"Home" originated as a spoken word poem, and like much oral poetry, relies heavily on repetition to create musicality and meaning. The most common repetitive device here is anaphora. There are a few different versions of anaphora throughout the poem, but the most prominent is the repetition of the phrase "no one" (and sometimes the longer "no one leaves home"), which opens the poem and appears again and again.
This phrase becomes a kind of refrain, and it plays an important role in delivering the poem's message: that people only become refugees when they truly have no other option. Each time the speaker asserts that "no one would leave home / unless home chased you," or "no one crawls under fences / no one wants to be beaten," or simply, "no one could take it," it implicitly reminds readers that they themselves are included in that "no one" and would never willingly undergo such suffering. Thus, this repetition insists, the people who do endure these traumas only do so because they must, and they deserve understanding and empathy.

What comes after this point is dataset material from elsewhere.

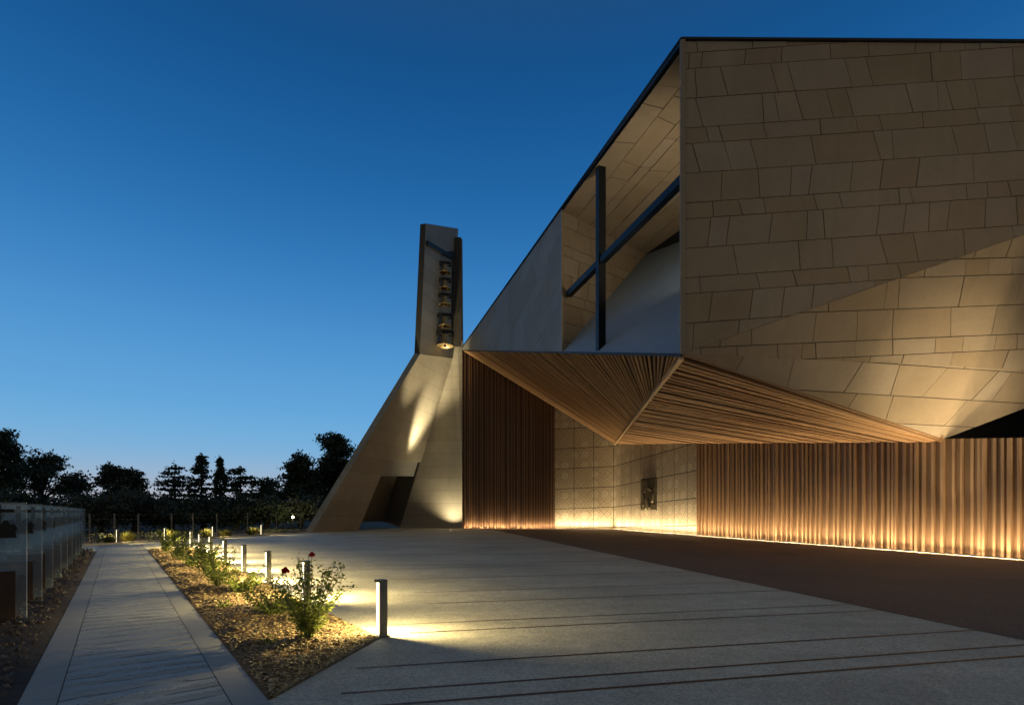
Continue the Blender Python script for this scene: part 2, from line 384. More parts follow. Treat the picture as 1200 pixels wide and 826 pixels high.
# flower bed between path and bollards
b0 = V((-2.05+.02, 4.65, 0))
bed = [PR+PD*.13, PR+PD*LEN*.86, BR0+PD*20.3, BR0]
def edge_dist(poly, p):
    d = 1e9; n = len(poly)
    for i in range(n):
        a, b = V(poly[i]), V(poly[(i+1) % n]); ab = b-a; t = max(0, min(1, (p-a).dot(ab)/ab.dot(ab))); d = min(d, (p-a-ab*t).length)
    return d
def bed_height(poly, p, amp=.05):
    e = min(1, edge_dist(poly, V((p[0], p[1], 0)))/.25)
    return .006+e*(.03+amp*(.5+mnoise.noise((p[0]*2.1, p[1]*2.1, 0)))+.035*mnoise.noise((p[0]*9, p[1]*9, 1)))
def bed_mesh(name, poly, nu, nv, mat, amp, pw=1.6):
    A, B, C, D = [V(p) for p in poly]; vs = []; fs = []       # A->B along one side, D->C the other
    for i in range(nv+1):
        t = (i/nv)**pw
        for j in range(nu+1):
            s = j/nu; p = (A.lerp(B, t)).lerp(D.lerp(C, t), s); p.z = bed_height(poly, p, amp); vs.append(p)
    for i in range(nv):
        for j in range(nu):
            k = i*(nu+1)+j; fs.append((k, k+1, k+nu+2, k+nu+1))
    mb = MB(); mb.mesh(vs, fs); o = mb.build(name, mat, smooth=True); tag(o, kind='structure'); return o
bed_mesh('flower_bed', bed, 40, 260, M['soil'], .06)
def chips(name, poly, n, mat, smin, smax, amp, seed, near_bias=2.2, thick=.3):
    A, B, C, D = [V(p) for p in poly]; r = random.Random(seed); mb = MB()
    for _ in range(n):
        t = r.random()**near_bias; s = .02+.96*r.random(); p = (A.lerp(B, t)).lerp(D.lerp(C, t), s)
        z = bed_height(poly, p, amp); L = r.uniform(smin, smax)*(1+.8*t); w = L*r.uniform(.3, .8)
        a = r.uniform(0, 6.28); tl = r.uniform(-.5, .5); u = V((math.cos(a), math.sin(a), tl)).normalized(); v = V((-math.sin(a), math.cos(a), r.uniform(-.5, .5))).normalized()
        nn = u.cross(v); c = p.copy(); c.z = z+.3*L*thick+abs(tl)*L*.3
        h = L*thick*.5
        pts = [c+u*L/2*r.uniform(.6, 1), c+v*w/2, c-u*L/2*r.uniform(.6, 1), c-v*w/2]
        top = c+nn*h+u*L*r.uniform(-.15, .15)
        tt = r.random()
        for i in range(4): mb.face([pts[i], pts[(i+1) % 4], top], t=tt)
    return tag(mb.build(name, mat), kind='stuff')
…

The poem includes other instances of anaphora as well, such as the repetition of the word "than," as in:
than rubble
than bone
than your child's body
These moments not only add to the poem's message, underscoring the traumas that refugees may endure, but they also add to the poem's compelling rhythm. The reiteration of the same phrases over and over again gives the poem a sense of forward momentum, as well as a claustrophobic or inescapable sonic quality, which helps capture the dire straits that refugees find themselves in against their will.